The mandolin is my twopoint blonde Levin Aristokrat, set up low, which accounts for at least some of the differences in sound and feeling
from the original.
Apparently my idea was to play the first A part straight both times, and improvise my variations on the second part, both times. I would probably do it that way today (but wilder on the ad lib A sections) but I would never, given my expanded knowledge in harmony play the B part the same way twice. I would inevitably spice the reprise with jazzier notes and figures.
This is a "rhythm bridge" mind you!

http://www.huthyfs.com/music/rawhide.mp3

JeffD
Nov-01-2007, 11:48am
I wonder how many mando players in those days
who, like me, #slowed down their turntables to half speed to capture every single note (and a few more) and perhaps a few (very few in my case) #of the nuances.
I don't have as many years, perhaps, behind the 8 string, but I do have a few, and I did that. I was new to the mandolin, and I though I loved playing it, I really did not know what kind of music I wanted to play. So took records from my Dad's collection of LPs and slowed them down.

My Dad was not really into a specific genre of music, so his collection was really the popular music of the time.

I would put quarters and dimes on the record. I found that about $1.50 slowed it down enough to play, and then with dimes I would fine tune to get it the pitch accurately a fifth down.

I learned a bunch of tunes that way. An eclectic mix of Herb Alpert and the Tijuana Brass, Roger Miller (King of the Road), Greek music (Never on Sunday, Zorba), Hank Williams, Ernest Tubbs, Dixieland (Pete Fountain), what ever I could find. I had no shame and hardly any taste.

I would learn the tune exactly as played on the LP - i.e. I had no idea what was a standard part of the tune and what was individual style or improv.

What I miss most from those days is the total lack of performance anxiety - I was a beginner (a good one, but a beginner nonetheless), and nobody expected me to get it right. So it was a big deal when I did.

Nowadays as soon as I take out my Gibson A2, the expectation is that I know a thing or to.

Keep posting this stuff, its great, and I love the reminiscences.

Peter Hackman
Nov-04-2007, 3:51pm
I really like the story; it gives a new, very concrete, perspective on intervals.

When I posted this I hoped for some kind of response about the tune and its possibilities - it's been available on LP and CD for 42 years, been packaged
and repackaged, played by many people and possibly played to death. What is left there to do with it? How does everybody else approach that tune and other BG standards?

In the jazz world Miles Davis was noted for his way with standards he'd been playing for years - the greatest example would be My Funny Valentine. To me it seems he takes for granted that people know it because he only hints at the melody in the first chorus.
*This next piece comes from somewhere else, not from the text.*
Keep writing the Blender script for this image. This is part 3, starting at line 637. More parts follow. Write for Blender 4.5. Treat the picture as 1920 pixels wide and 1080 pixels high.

If I play some simple jazz standard like Honeysuckle Rose I don't play the melody at all. If I play Georgia on My Mind I state the verse because nobody knows it, and only blow on the chorus, because everybody knows it.

On Mandozine you can read and play Jethro's Rawhide and Thile's Rawhide. They don't play the notes that I thought were essential! By the time I had it together I heard a live version of Monroe's. All the detail that I strove to copy was missing; there was no high reprise either. It was a more percussive,
sketchy
and rhythmic thing. I decided to stick with what I had, and possibly add some more detail, as a reaction.

As I said before , I'm curious how other people approach it - if at all. #But #purely musical questions rarely give rise to very long threads.